Politicians from both parties and chambers of Congress, trying to certify Joe Biden's presidential election win, barricaded themselves in as the mob breached the building's entrance.
The former president tweeted throughout the day, and according to the White House phone logs, called at least 19 people on either side of the gap.
There is also extensive reporting of conversations Mr Trump had with his allies, including with Republican senator Mike Lee and House Minority Leader Kevin McCarthy, which were not listed.
This has led to speculation Mr Trump may have been communicating via back channels, either using aides' phones or "burner" phones, which are usually prepaid and disposable.
He is widely known to use other people's phones, however.
"One possible explanation is there are no logs because President Trump and those around him deliberately and consciously decided to ensure that there was no record," Mr Engels said.
"So, it's not that they are hiding records, it's that they made a point of not creating them."
Did Donald Trump commit a felony?
With the January 6 committee continuing its investigation, a federal judge has labelled Mr Trump's refusal to cede power an attempted "coup".
In a recent ruling, US District Judge David Carter wrote: "The court finds it more likely than not that President Trump corruptly attempted to obstruct the Joint Session of Congress on January 6, 2021.
"The illegality of the plan was obvious."
Judge Carter ruled the committee should be given access to emails to Mr Trump from his former lawyer, John Eastman, who masterminded a plan to have then vice-president Mike Pence block the certification of electoral college votes.
"[It] was a coup in search of a legal theory," Judge Carter wrote.
Dr Eastman argued the emails were protected by attorney-client privilege — a claim undermined by the "crime-fraud exception", which renders the privilege redundant if used to hide legal violations.
Neither Judge Carter nor the January 6 committee has the right to charge Mr Trump with a crime, however.
That remains up to the Department of Justice (DOJ), which, under the cautious leadership of US Attorney-General Merrick Garland, has kept a tight lid on its plans.
"In one sense, the findings have no legal significance for Donald Trump," said Mark Graber, a professor at the University of Maryland School of Law.
"A judge who calls me a criminal in a case I'm not part of doesn't make me a criminal legally.
"I have to be tried by a jury and indicted."
Even so, Judge Carter's words may give some Republicans pause and foreshadow future charges from the DOJ.
"Even if it's not legally binding, I would rather not have a judge call me a criminal," Professor Graber said.
"[It] may be that the Trump wing of the Republican party is starting to lose some steam.
"This will help a whole lot in removing Donald Trump from the American political scene.

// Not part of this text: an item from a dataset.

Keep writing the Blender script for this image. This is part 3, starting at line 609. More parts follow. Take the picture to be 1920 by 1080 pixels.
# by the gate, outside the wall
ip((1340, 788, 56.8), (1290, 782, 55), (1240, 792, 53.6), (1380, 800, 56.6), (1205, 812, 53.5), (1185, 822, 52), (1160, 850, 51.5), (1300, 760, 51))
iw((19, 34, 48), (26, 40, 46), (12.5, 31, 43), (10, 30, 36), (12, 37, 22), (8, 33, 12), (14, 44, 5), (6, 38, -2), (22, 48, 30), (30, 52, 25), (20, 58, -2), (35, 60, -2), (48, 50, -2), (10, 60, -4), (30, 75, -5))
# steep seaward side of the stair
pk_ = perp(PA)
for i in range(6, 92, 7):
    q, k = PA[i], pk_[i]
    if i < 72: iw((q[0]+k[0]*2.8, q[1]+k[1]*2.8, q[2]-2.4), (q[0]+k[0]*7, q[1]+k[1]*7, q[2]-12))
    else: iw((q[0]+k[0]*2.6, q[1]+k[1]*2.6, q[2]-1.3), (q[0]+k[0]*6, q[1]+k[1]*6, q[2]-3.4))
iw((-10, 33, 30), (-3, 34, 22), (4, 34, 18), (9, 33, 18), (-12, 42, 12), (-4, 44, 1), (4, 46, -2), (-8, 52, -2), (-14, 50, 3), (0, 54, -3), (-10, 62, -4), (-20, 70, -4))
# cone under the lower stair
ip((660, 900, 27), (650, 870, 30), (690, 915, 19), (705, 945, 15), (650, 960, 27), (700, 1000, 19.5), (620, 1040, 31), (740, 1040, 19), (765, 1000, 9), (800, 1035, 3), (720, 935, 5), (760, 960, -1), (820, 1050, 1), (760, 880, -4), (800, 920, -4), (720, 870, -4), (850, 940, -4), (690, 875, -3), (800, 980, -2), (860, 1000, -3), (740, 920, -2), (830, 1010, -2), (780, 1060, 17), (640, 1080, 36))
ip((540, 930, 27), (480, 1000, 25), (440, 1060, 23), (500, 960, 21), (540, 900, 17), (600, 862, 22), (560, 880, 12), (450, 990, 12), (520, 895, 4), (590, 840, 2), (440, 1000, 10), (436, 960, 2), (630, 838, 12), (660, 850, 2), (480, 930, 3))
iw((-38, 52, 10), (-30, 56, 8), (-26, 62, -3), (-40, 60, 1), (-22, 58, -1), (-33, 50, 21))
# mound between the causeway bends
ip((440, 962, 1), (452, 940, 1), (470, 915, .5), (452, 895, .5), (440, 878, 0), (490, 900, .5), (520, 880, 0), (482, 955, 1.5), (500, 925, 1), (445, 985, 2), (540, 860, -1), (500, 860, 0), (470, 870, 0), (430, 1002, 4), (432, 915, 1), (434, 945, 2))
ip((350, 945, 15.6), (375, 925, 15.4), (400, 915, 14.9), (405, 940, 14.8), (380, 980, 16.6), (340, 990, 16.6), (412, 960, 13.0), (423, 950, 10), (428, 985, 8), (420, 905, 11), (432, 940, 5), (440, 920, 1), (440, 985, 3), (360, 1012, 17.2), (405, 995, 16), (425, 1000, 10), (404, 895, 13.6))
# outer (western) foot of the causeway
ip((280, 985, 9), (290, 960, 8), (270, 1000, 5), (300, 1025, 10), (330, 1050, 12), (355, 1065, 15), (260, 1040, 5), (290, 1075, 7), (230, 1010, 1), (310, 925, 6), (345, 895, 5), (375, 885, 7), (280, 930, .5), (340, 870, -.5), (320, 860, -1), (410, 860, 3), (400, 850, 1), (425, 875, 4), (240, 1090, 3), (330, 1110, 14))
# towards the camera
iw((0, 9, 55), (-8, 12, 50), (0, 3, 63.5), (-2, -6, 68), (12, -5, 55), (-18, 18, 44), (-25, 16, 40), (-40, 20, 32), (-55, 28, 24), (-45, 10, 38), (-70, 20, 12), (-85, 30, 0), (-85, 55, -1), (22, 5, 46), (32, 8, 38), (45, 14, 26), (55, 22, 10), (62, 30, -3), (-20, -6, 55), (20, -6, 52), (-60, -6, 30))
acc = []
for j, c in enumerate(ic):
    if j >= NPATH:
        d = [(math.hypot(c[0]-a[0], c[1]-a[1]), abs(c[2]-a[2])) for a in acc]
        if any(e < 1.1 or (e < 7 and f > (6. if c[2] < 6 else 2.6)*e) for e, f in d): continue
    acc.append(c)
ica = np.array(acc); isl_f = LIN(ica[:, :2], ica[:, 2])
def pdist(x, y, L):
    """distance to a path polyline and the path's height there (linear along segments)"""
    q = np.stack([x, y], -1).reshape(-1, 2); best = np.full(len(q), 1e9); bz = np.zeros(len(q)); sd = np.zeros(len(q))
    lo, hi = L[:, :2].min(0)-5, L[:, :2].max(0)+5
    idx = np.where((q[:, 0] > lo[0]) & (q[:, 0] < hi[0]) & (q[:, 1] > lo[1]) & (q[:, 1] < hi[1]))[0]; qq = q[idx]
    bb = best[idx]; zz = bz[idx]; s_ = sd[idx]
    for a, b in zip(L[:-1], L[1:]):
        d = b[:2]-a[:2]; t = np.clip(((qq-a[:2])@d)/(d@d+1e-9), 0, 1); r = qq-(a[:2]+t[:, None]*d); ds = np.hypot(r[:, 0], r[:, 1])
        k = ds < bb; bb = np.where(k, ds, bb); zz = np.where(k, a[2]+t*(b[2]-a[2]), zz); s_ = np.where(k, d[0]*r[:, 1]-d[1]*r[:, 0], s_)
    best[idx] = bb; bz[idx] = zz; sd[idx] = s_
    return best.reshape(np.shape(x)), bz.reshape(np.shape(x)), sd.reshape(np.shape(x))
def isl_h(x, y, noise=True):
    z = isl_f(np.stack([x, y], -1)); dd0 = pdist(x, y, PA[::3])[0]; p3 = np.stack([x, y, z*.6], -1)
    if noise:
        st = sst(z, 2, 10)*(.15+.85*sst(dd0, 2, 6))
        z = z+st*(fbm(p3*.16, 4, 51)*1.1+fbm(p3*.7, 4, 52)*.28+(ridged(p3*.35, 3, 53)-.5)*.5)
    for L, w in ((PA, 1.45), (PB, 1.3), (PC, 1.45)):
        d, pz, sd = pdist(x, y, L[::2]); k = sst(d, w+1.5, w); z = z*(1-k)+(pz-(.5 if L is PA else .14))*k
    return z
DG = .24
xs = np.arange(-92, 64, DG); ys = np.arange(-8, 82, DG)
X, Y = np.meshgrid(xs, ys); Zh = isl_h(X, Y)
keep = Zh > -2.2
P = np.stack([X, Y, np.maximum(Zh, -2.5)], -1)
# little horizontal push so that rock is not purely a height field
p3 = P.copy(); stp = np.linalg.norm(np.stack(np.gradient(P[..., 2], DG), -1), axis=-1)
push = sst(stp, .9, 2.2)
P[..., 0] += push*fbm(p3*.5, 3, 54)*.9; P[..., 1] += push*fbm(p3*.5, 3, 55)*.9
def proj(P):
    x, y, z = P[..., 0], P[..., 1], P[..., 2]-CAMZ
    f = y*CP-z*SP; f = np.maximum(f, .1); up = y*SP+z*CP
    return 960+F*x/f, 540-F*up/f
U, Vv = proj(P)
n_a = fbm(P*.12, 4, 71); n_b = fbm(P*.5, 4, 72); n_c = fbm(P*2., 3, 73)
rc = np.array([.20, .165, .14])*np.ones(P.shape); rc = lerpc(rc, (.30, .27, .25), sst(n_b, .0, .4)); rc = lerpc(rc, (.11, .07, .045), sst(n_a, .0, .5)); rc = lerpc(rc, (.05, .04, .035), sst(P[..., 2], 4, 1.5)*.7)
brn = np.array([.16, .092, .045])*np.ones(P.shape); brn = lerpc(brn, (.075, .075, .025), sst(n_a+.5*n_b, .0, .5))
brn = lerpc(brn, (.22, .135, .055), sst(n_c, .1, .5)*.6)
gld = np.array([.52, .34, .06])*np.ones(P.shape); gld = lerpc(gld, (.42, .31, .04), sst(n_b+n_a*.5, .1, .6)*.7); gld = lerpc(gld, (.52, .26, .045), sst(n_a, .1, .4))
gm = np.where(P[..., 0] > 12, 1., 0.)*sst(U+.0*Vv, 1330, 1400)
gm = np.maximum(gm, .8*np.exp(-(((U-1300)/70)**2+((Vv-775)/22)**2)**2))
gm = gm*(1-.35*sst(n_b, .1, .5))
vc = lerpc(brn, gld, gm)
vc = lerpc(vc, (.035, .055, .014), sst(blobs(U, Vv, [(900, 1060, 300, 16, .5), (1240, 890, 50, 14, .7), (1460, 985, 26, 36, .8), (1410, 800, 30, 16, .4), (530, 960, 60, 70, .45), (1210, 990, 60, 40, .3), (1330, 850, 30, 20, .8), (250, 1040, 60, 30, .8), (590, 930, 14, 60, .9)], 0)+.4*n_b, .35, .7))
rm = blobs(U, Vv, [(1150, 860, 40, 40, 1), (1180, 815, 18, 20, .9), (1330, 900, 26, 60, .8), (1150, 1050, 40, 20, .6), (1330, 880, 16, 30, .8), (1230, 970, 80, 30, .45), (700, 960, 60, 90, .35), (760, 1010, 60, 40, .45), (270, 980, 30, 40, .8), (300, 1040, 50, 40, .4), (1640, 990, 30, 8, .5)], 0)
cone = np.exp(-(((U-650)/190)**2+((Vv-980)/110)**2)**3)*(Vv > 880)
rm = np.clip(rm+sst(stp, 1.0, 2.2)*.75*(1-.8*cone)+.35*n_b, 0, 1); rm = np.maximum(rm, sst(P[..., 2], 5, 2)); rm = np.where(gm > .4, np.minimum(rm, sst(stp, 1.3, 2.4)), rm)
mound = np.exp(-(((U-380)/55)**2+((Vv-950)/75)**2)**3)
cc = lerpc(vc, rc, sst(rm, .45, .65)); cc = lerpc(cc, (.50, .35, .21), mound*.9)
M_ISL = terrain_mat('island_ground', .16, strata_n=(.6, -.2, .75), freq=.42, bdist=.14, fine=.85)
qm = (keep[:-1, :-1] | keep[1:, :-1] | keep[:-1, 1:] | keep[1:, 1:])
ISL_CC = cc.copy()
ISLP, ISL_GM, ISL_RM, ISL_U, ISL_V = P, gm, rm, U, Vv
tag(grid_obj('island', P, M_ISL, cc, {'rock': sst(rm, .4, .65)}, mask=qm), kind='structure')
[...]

But it's likely to be a very slow removal.
Department of Justice may soon make its move
Since Judge Carter's ruling, Mr Garland has been under increased scrutiny for his slow and deliberative approach.
However, he has resisted calls from Democrats to move more quickly with the November deadline of the midterm elections fast approaching.
"The only pressure I feel, and the only pressure that our prosecutors feel, is to do the right thing," he recently told reporters.
"That means we follow the facts and the law, wherever they may lead."
Professor Graber said he was not surprised by the department's unwillingness to be swayed by outside pressure.
"Prosecutors do not like losing cases," he said.
"And this is a very difficult case.
"I think whatever they do, they want to make sure every I is visibly dotted, every T is impeccably crossed."
Meanwhile, the January 6 committee is closing in on those closest to Mr Trump, most recently questioning his daughter Ivanka and her husband Jared Kushner.
Given Mr Trump's ability to shake off controversy, Mr Engels agreed any case against the former president would need to be watertight
"I can't imagine almost anything that President Trump couldn't muscle through in terms of his own reputation," he said.
"He could be in jail and that would confirm, for many of his supporters, his righteousness."